Here are amendments to the Trademarks Act that will likely have the most impact to trademark owners in Canada:

  1. Applicants will no longer be required to identify filing grounds. Any applicant with use or who proposes to use a mark, and is entitled to use in Canada will be able to file. It appears that applicants will not need to indicate, on filing, whether the mark has been used, or provide a date of first use.

  2. Use will no longer be required before registration. Unless opposed, registrations will be granted upon the expiry of the opposition period. No declarations of use will be required, and no registration fee will be payable. As we have noted in earlier communications, these two amendments fundamentally change the current system of registration. Strategically, many applicants will consider goods and services beyond their current use, but applicants should be prepared to prove their 'proposal' to use the mark. Prospective applicants and businesses will likely have to do more marketplace and other investigations to evaluate the impact of pending applications and registrations, since use information will not be on the register.

  3. The Nice Classification system will be implemented. Applicants will be required to submit applications that identify the goods and services in ordinary commercial terms and by class (with the class number). This will also apply to any application that has been filed, but not yet registered, by the date the act is proclaimed into force. The registrar may also request registrants to supply class details, failing which the registration may be expunged. This latter provision will be used to bring all existing registrations in line with the classification system. At this time, there is no indication of the timing of changes to existing registrations. Any issues regarding classification will ultimately be determined by the registrar.

  4. Filing fees, per class, will likely be implemented, but the fees have not yet been determined. Companies may wish to consider filing in Canada now, while filing fees remain modest, since there is no guarantee that the new fee system will offer cost savings.

  5. Regulations will be enacted to permit Canada to implement the Madrid Protocol.

  6. The Trademarks Office will be able to refuse applications for lack of distinctiveness. It is not yet certain how distinctiveness will be assessed, or what evidence will be necessary to show distinctiveness. In addition, it is not clear that marks that may now be approved without evidence of distinctiveness (eg, letters, numbers or graphic symbols) will continue to be accepted upon implementation of the amendments. To avoid objections based on distinctiveness for marks that might now meet the current registrability requirements, and considerable cost of preparing suitable evidence to demonstrate distinctiveness, consideration might be given to filing non-traditional marks now.

  7. Convention priority claims will no longer be restricted to applications filed in the applicant’s home country. Any original application can be relied upon, as long as the applicant resides in country of the Union of Paris 1883. Convention priority claims must still be made within six months of the original filing, but a seven-day grace provision is available upon request.

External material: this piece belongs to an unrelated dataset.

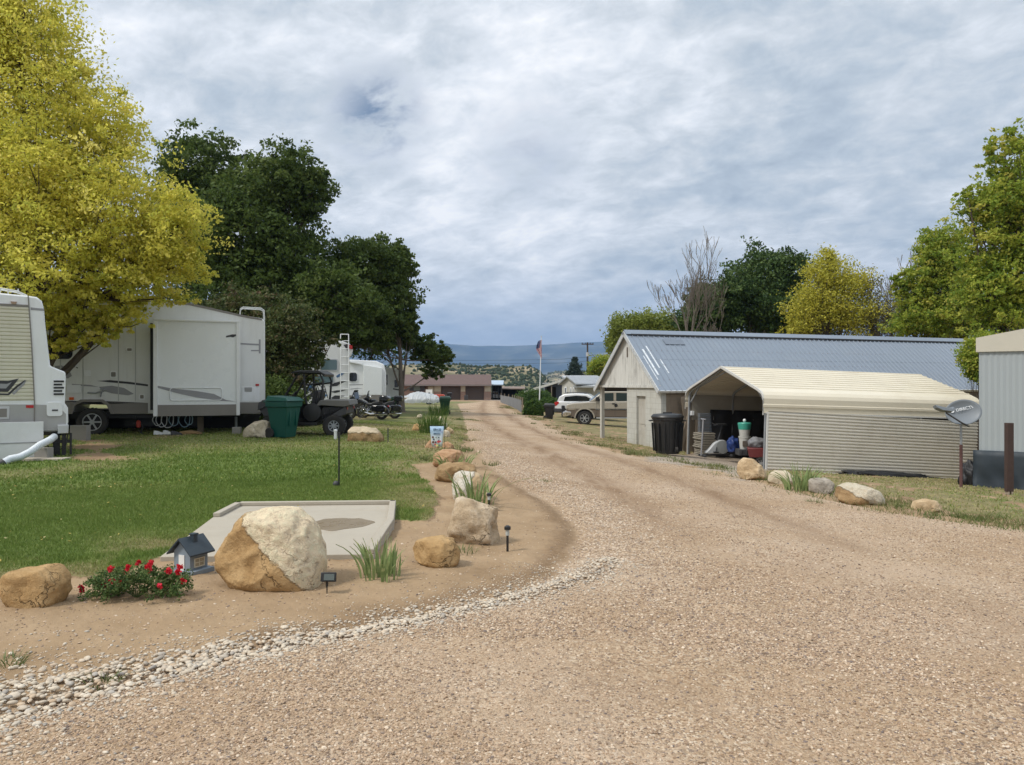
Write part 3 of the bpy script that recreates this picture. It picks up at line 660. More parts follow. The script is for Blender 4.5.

  8. Applicants will be permitted to 'divide' applications, permitting registration for some goods or services, while leaving others pending. This could be helpful during examination and, as well, could assist during an opposition proceeding if the application was opposed only for some goods or services, thereby allowing an applicant to obtain a registration for the others.

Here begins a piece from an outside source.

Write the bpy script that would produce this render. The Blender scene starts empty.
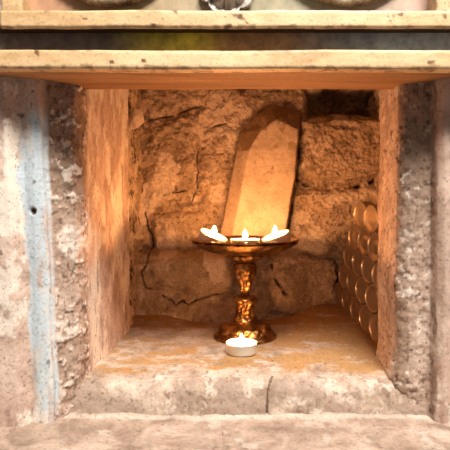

  9. Opposition grounds are amended to add lack of use and no proposed use in Canada, as well as no entitlement to use. Since applicants will no longer have to identify a specific filing basis, or indicate a date of first use, if any, decisions to oppose or not will require investigations to confirm relevant priority between an applicant and a prospective opponent. In addition, it will likely take some time to determine how the new opposition grounds will be applied, so that an effective evaluation of what a valid proposed use claim means or why an applicant is not entitled to use a mark can be made. The latter may refer to situations where use would be unlawful, possibly due to other federal laws.

  10. Applicants will be able to file a simplified counterstatement, stating merely that the applicant intends to respond to the opposition. This will avoid situations that have occurred in the past where applicants have inadvertently not pleaded against all grounds of opposition, and thus were deemed not to contest certain grounds. What the simplified counterstatement leaves unaddressed is whether the applicant is relying in the opposition proceeding on use for its mark, and if so, on what date of first use it relies. Other changes are also being made to opposition proceedings that may speed up proceedings.

  11. Transition provisions provide that applications allowed at the implementation date can issue to registration for all filed goods and services upon payment of a registration fee. No declaration of use for those applications will be required. Currently, there are more than 40,000 applications at the 'allowed' stage, pending the filing of a declaration of use. Registration of these marks for all filed goods and services is expected to have a major impact on future availability of similar marks.

  12. Renewal terms will change from 15 years to 10 years. Registrations can be renewed up to a year before the renewal deadline. If possible, registrants should try to renew now, before implementation of the changes, to take advantage of the longer renewal term.

  13. The registrar will be given increased power to correct errors in names and addresses, and to correct its own mistakes, including the withdrawal of advertisement and the correction of errors in registrations, but only subject to being advised of such mistakes within six months. In addition, if a registration issues despite a request for an extension of time to oppose, the registrar will be able to remove the registration.

  14. The registrar itself may issue notices requesting evidence of use against registrations that are more than three years old (Section 45 non-use proceedings). Currently, the registrar can issue such notices upon request even earlier than three years from registration, but does so rarely. There is no indication in the bill of the situations in which the registrar might issue its own notices, although in consultations since the introduction of the bill, government representatives have indicated that they might do so if they suspect 'abuse' by a registrant, for example, if registrations issue for excessively long lists of goods and services with little likelihood of actual use. Of course, any recipient of a notice requesting use can simply refile under the new provisions of the bill, and unless otherwise opposed, will obtain a registration since use is no longer a prerequisite for registration.

  15. Recordal of assignments will no longer require evidence, such as a copy of the assignment, unless the request is made by the assignee.

  16. Acts constituting infringement will be changed to include importing and exporting of goods, labels and packages associated with a confusing trademark or trade name. These provisions are not intended to apply to parallel imports. Bill C-8, the Combating Counterfeit Products Act, has not yet been passed by Parliament, but will likely be passed in the Fall of 2014.

  17. Registration will not prevent use of any utilitarian feature embodied in the trademark.

  18. The registrar will be able to destroy file records for abandoned applications and expunged registrations six years from abandonment or expungement. This provision was widely criticised by many as impacting available evidence in future oppositions or litigation. Canada does not provide online access to Trademarks Office correspondence but files have always been available for inspection. There is no current indication of when online records will be available, but the government has indicated that the amendments will apply even if online records do not become available.

  19. Registrations may be cancelled if a court decides that the registration is likely to unreasonably limit the development of any art or industry. Currently, expungement is limited to grounds related to unregistrability, non-entitlement, abandonment or lack of distinctiveness.

  20. There will be public consultation on regulations and fees. Possibly, this will start this summer. It is not yet known if fees will be set by class or if some volume discount will be permitted, such as that used currently for Community trademark applications. There has been no consultation on whether single class or multiclass applications will be allowed. Until regulations are implemented, the bill will not be proclaimed into force. Possibly, some aspects of the bill, such as implementation of the Madrid Protocol, will be earlier than other changes.